*** Information provided ***
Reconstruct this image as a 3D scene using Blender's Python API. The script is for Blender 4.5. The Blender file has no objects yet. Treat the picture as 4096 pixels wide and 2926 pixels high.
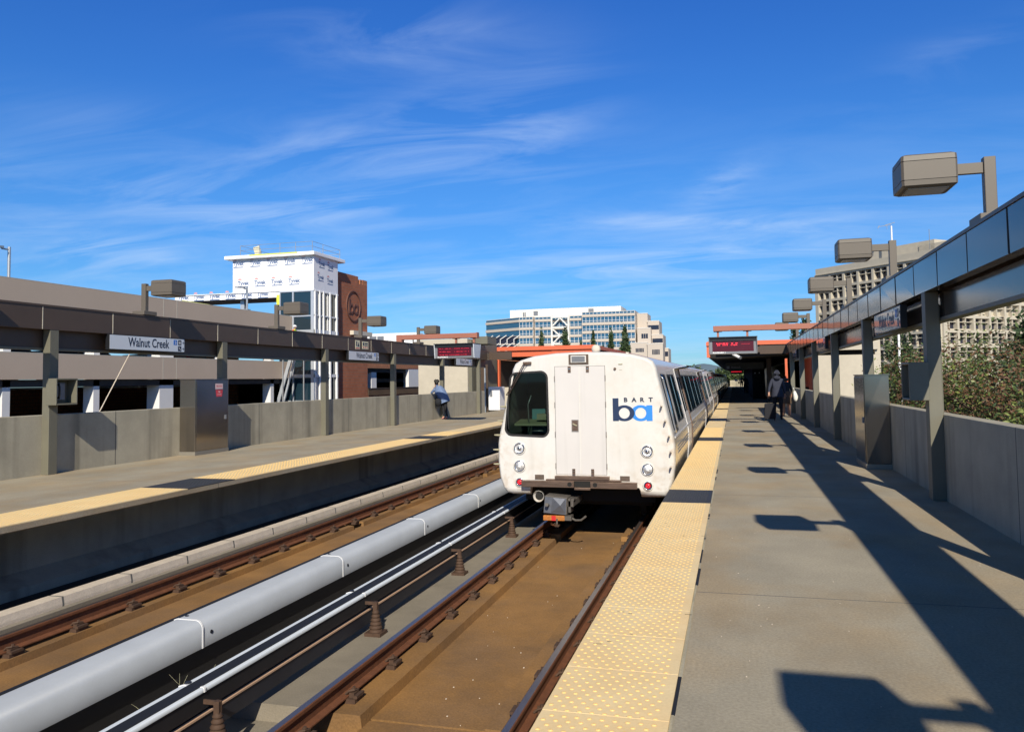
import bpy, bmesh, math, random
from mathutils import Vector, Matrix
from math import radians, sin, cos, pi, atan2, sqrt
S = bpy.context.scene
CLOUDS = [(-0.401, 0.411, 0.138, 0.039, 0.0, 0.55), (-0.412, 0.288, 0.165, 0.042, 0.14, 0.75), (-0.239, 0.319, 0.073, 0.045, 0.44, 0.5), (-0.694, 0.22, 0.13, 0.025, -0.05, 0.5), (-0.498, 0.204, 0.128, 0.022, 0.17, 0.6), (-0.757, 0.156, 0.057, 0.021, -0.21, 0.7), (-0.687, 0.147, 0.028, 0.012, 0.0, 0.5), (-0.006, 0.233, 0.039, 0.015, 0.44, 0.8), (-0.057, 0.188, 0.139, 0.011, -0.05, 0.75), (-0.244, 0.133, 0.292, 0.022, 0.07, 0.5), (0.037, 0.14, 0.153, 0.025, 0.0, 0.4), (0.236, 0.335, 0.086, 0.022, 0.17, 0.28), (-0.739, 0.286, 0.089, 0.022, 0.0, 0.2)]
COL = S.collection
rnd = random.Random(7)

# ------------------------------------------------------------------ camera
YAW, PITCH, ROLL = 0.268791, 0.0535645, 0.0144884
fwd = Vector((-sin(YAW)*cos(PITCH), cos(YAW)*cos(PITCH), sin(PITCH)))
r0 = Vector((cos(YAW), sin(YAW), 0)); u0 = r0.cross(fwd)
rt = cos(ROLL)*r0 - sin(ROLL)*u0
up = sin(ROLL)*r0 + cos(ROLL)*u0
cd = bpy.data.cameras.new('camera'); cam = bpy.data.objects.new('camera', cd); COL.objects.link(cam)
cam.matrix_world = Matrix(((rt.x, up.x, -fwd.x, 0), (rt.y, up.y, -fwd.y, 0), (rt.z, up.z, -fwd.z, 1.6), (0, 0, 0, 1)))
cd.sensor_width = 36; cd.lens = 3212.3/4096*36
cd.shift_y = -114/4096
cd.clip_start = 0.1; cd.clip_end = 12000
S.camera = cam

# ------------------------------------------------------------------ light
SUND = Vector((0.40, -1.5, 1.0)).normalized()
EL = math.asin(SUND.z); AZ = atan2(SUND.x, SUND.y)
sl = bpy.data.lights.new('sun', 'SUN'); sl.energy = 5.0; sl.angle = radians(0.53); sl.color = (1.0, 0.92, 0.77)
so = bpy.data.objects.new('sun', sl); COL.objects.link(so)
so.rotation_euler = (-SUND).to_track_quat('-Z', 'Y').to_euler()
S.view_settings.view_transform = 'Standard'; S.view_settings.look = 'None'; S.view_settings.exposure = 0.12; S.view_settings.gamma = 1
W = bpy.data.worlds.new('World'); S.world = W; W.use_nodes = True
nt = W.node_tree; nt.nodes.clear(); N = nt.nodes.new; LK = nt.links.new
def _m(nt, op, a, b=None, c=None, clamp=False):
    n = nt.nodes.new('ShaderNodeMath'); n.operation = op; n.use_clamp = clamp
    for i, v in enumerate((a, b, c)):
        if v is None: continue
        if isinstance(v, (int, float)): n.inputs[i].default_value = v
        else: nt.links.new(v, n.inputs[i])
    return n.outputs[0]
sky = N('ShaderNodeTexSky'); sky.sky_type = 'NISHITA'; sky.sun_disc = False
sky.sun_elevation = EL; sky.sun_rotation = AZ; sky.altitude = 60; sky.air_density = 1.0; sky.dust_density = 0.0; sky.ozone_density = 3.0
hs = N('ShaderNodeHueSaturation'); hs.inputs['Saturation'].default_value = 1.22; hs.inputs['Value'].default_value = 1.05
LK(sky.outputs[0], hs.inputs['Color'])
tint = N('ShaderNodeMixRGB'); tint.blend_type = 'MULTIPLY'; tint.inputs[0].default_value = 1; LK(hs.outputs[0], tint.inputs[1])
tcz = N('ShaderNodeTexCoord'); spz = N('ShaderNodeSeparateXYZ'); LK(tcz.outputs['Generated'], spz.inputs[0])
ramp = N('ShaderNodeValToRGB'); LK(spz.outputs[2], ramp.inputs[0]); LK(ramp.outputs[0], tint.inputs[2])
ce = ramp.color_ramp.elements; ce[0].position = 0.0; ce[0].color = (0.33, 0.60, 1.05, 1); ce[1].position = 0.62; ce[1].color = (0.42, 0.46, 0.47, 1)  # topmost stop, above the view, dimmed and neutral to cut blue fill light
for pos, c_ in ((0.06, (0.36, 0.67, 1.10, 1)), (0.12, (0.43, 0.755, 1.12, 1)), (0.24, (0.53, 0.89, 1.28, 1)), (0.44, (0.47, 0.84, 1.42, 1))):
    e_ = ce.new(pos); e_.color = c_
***
Your goal:
Print the full listing exactly, dropping the pictures.

Output:
Reconstruct this image as a 3D scene using Blender's Python API. The script is for Blender 4.5. The Blender file has no objects yet. Treat the picture as 4096 pixels wide and 2926 pixels high.
import bpy, bmesh, math, random
from mathutils import Vector, Matrix
from math import radians, sin, cos, pi, atan2, sqrt
S = bpy.context.scene
CLOUDS = [(-0.401, 0.411, 0.138, 0.039, 0.0, 0.55), (-0.412, 0.288, 0.165, 0.042, 0.14, 0.75), (-0.239, 0.319, 0.073, 0.045, 0.44, 0.5), (-0.694, 0.22, 0.13, 0.025, -0.05, 0.5), (-0.498, 0.204, 0.128, 0.022, 0.17, 0.6), (-0.757, 0.156, 0.057, 0.021, -0.21, 0.7), (-0.687, 0.147, 0.028, 0.012, 0.0, 0.5), (-0.006, 0.233, 0.039, 0.015, 0.44, 0.8), (-0.057, 0.188, 0.139, 0.011, -0.05, 0.75), (-0.244, 0.133, 0.292, 0.022, 0.07, 0.5), (0.037, 0.14, 0.153, 0.025, 0.0, 0.4), (0.236, 0.335, 0.086, 0.022, 0.17, 0.28), (-0.739, 0.286, 0.089, 0.022, 0.0, 0.2)]
COL = S.collection
rnd = random.Random(7)

# ------------------------------------------------------------------ camera
YAW, PITCH, ROLL = 0.268791, 0.0535645, 0.0144884
fwd = Vector((-sin(YAW)*cos(PITCH), cos(YAW)*cos(PITCH), sin(PITCH)))
r0 = Vector((cos(YAW), sin(YAW), 0)); u0 = r0.cross(fwd)
rt = cos(ROLL)*r0 - sin(ROLL)*u0
up = sin(ROLL)*r0 + cos(ROLL)*u0
cd = bpy.data.cameras.new('camera'); cam = bpy.data.objects.new('camera', cd); COL.objects.link(cam)
cam.matrix_world = Matrix(((rt.x, up.x, -fwd.x, 0), (rt.y, up.y, -fwd.y, 0), (rt.z, up.z, -fwd.z, 1.6), (0, 0, 0, 1)))
cd.sensor_width = 36; cd.lens = 3212.3/4096*36
cd.shift_y = -114/4096
cd.clip_start = 0.1; cd.clip_end = 12000
S.camera = cam

# ------------------------------------------------------------------ light
SUND = Vector((0.40, -1.5, 1.0)).normalized()
EL = math.asin(SUND.z); AZ = atan2(SUND.x, SUND.y)
sl = bpy.data.lights.new('sun', 'SUN'); sl.energy = 5.0; sl.angle = radians(0.53); sl.color = (1.0, 0.92, 0.77)
so = bpy.data.objects.new('sun', sl); COL.objects.link(so)
so.rotation_euler = (-SUND).to_track_quat('-Z', 'Y').to_euler()
S.view_settings.view_transform = 'Standard'; S.view_settings.look = 'None'; S.view_settings.exposure = 0.12; S.view_settings.gamma = 1
W = bpy.data.worlds.new('World'); S.world = W; W.use_nodes = True
nt = W.node_tree; nt.nodes.clear(); N = nt.nodes.new; LK = nt.links.new
def _m(nt, op, a, b=None, c=None, clamp=False):
    n = nt.nodes.new('ShaderNodeMath'); n.operation = op; n.use_clamp = clamp
    for i, v in enumerate((a, b, c)):
        if v is None: continue
        if isinstance(v, (int, float)): n.inputs[i].default_value = v
        else: nt.links.new(v, n.inputs[i])
    return n.outputs[0]
sky = N('ShaderNodeTexSky'); sky.sky_type = 'NISHITA'; sky.sun_disc = False
sky.sun_elevation = EL; sky.sun_rotation = AZ; sky.altitude = 60; sky.air_density = 1.0; sky.dust_density = 0.0; sky.ozone_density = 3.0
hs = N('ShaderNodeHueSaturation'); hs.inputs['Saturation'].default_value = 1.22; hs.inputs['Value'].default_value = 1.05
LK(sky.outputs[0], hs.inputs['Color'])
tint = N('ShaderNodeMixRGB'); tint.blend_type = 'MULTIPLY'; tint.inputs[0].default_value = 1; LK(hs.outputs[0], tint.inputs[1])
tcz = N('ShaderNodeTexCoord'); spz = N('ShaderNodeSeparateXYZ'); LK(tcz.outputs['Generated'], spz.inputs[0])
ramp = N('ShaderNodeValToRGB'); LK(spz.outputs[2], ramp.inputs[0]); LK(ramp.outputs[0], tint.inputs[2])
ce = ramp.color_ramp.elements; ce[0].position = 0.0; ce[0].color = (0.33, 0.60, 1.05, 1); ce[1].position = 0.62; ce[1].color = (0.42, 0.46, 0.47, 1)  # topmost stop, above the view, dimmed and neutral to cut blue fill light
for pos, c_ in ((0.06, (0.36, 0.67, 1.10, 1)), (0.12, (0.43, 0.755, 1.12, 1)), (0.24, (0.53, 0.89, 1.28, 1)), (0.44, (0.47, 0.84, 1.42, 1))):
    e_ = ce.new(pos); e_.color = c_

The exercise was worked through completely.